Newsela – A Media Literacy Behemoth 

Founded in 2013, education-tech startup Newsela was an early mover in media literacy. In the aftermath of the 2016 election, the political establishment and its allies in the media whipped up a panic about “fake news” — an early version of the “disinformation” issue that would serve as a pretext for online censorship.

In January 2017, just a few months after “fake news” became a national issue, Newsela was marketing itself as a teaching resource to teach kids what online information sources to distrust. Newsela is also a partner of the Southern Poverty Law Center, which relentlessly pushes for the suppression of domestic political speech on social media platforms.

Newsela has benefited enormously by positioning itself as a middleman between kids and the internet. It made Deloitte’s list of the top 500 fastest-growing tech companies two years in a row, with 520 percent revenue growth in 2019.

Newsela boasts that 2 million teachers and 90 percent of American schools have used its content:

Newsela ELA, Newsela Social Studies, and Newsela Science take authentic, real-world content from the most trusted providers in the world, and make it ready for use in those classrooms.

Over two million teachers already rely on Newsela for fresh, always up-to-date content that engages students on topics they care about and adjusts reading levels based on individual students’ needs.

We’ve delivered content to 90% of U.S. schools that both teachers and students are wildly excited about. With these new products, teachers can always have the perfect text or unit at their fingertips to support the standards they’re covering that day, on a platform they already love using,” said [Newsela CEO Matthew] Gross.

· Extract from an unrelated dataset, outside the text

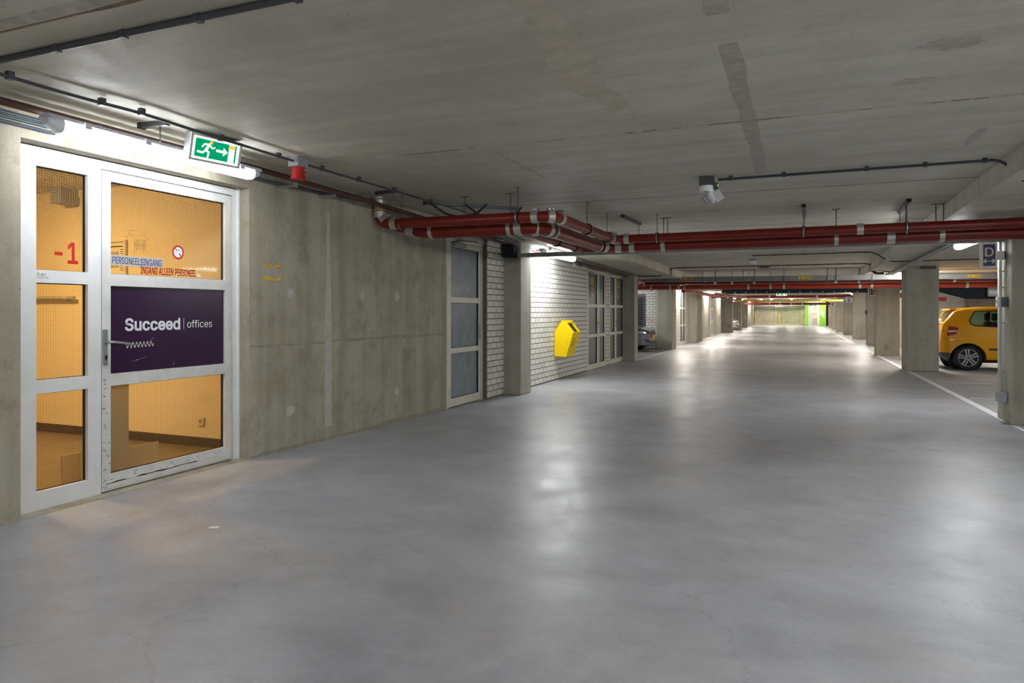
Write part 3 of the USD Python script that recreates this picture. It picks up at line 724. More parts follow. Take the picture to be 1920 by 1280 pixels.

Newsela recently became the subject of controversy due to an undercover investigation by Accuracy in Media, which caught teachers on camera discussing how Newsela could be used to smuggle partisan ideologies like the critical race theory-informed 1619 project into classrooms and teaching assignments against the wishes of parents and state policymakers.

Via Accuracy in Media:

As AIM noted, Newsela declares on its website that it is an official partner of Teaching Tolerance (now known as Learning for Justice), the Southern Poverty Law Center’s media literacy course.

Via Newsela:

Many lessons are grounded in the work of our partner Teaching Tolerance, a project of the Southern Poverty Law Center whose mission is to help teachers and schools educate children and youth to be active participants in a diverse democracy. We’ve paired their lessons with authentic, engaging content from real-world sources that bring concepts of anti-bias and social justice to life. Additionally, our team of curriculum developers and content producers author and review all content against the Teaching Tolerance’s Anti-bias framework which include four domains: Identity, Diversity, Justice and and Action.

The censorship industry has gained a major foothold in American schools — and state policymakers may be unknowingly helping them by failing to scrutinize some of the organizations and companies stressing the importance of “media literacy” and “digital citizenship” lessons for K-12 kids.